Even though the stone was no longer at the World Trade Center site, the project meant so much to Brian, she said, that coming to Ground Zero on this day would bring her close to him on this very special day.

Saldebar, New York raised and mindful of the lessons she had learned as a child at Marymount School for Girls, made it a point to try to see Pope Francis at Ground Zero on her visit here.
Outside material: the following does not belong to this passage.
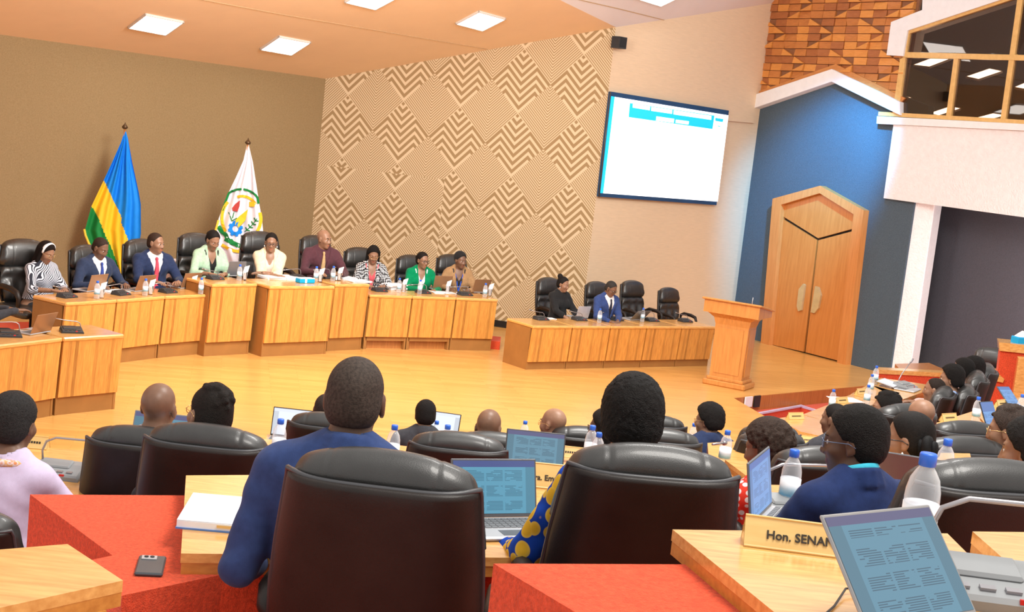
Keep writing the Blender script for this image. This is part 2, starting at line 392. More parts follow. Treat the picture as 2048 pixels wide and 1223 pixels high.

So much of a point in fact, that she risked missing her flight back to California to hang in at Ground Zero.

Unlike Philadelphia where Jumbotrons had been set up around Center City to keep pilgrims up to date on the pope's progress, there were no screens – giant or otherwise – to keep the Ground Zero pilgrims apprised of the pope's comings and goings.

At one point a convoy of motorcycles and big black SUV's escorting a small, black Fiat was barely visible moving along the West Side Highway but whether Francis had really arrived was impossible to say.

Though thousands upon thousands awaited him, no roar ever went up from the crowd to signal his arrival and it was left to Saldebar, assisted by Reiner to try to keep everyone in the immediate area informed.

Saldebar gave out bulletins from what she could pick up on her iPhone while Reiner made sure her own power chord stayed plugged into the device.

When Saldebar reached out to her father, Bob Schmidt in Northern Michigan for help, the texted answers came fast: yes, Pope Francis was on site leading a powerful service of hope and reconciliation. Schmidt's ongoing texts enabled the group and everyone around them to enter into the prayer, to join in the sign of peace simultaneously with Pope Francis and the leaders of world religions assembled with him inside the 9/11 memorial's foundation hall.

It was the crowning moment of the day.

The hoped for closeup of the pope did not materialize but the gifts of his spirit certainly did.

The group stayed together for some time – “we have no idea if we're gonna see him … but no one's moving” said Reiner. They only decided to depart when the Secret Service silently and suddenly vacated the area.

Before separating, they vowed to keep in contact.

They walked through the vast crowd at the World Trade Center with uplifted spirits. Here, in the financial center of the world, they were part of a vast Catholic community lingering along with so many. Savoring the atmosphere, it was clear they enjoyed the communal experience.

Looking around, Walls smiled and said that while she didn't get to see the Pope, she did get to meet a wide variety of people inspired by him at the edge of Ground Zero. It was, she said, a celebration her son would have loved.

In Central Park

Walls continued her journey into midtown savoring sites Pope Francis had or would soon visit, while more than 50 city blocks away, the Ventura's and Holland waited five hours and got their fleeting glimpse of Pope Francis. They had spent some time in St. Patrick's Cathedral enjoying the newly restored sacred space before joining the queue Central Park. The queue would swell to 80,000 before the Pope's drive through was underway.

Hours later, Holland described the scene, noting cheerfully while it is indeed hard to stand for five hours, especially for children, every time sections of the teeming throng got restive, a gentle wind would sweep through the area calming every one down. When it finally came, the drive-through happened so fast that there were only two choices: whip out your cell phones and cameras and take a photo or look, really look at the Pope, Holland said.

She chose the later, seeing all too briefly, the man of the God she envisioned in his plain, pared down vestments and walking shoes, smiling broadly as he waved at the adoring crowd.

Holland came away completely uplifted by this “lifetime experience” and hopeful that the “Francis effect” would last and be passed down among the generations.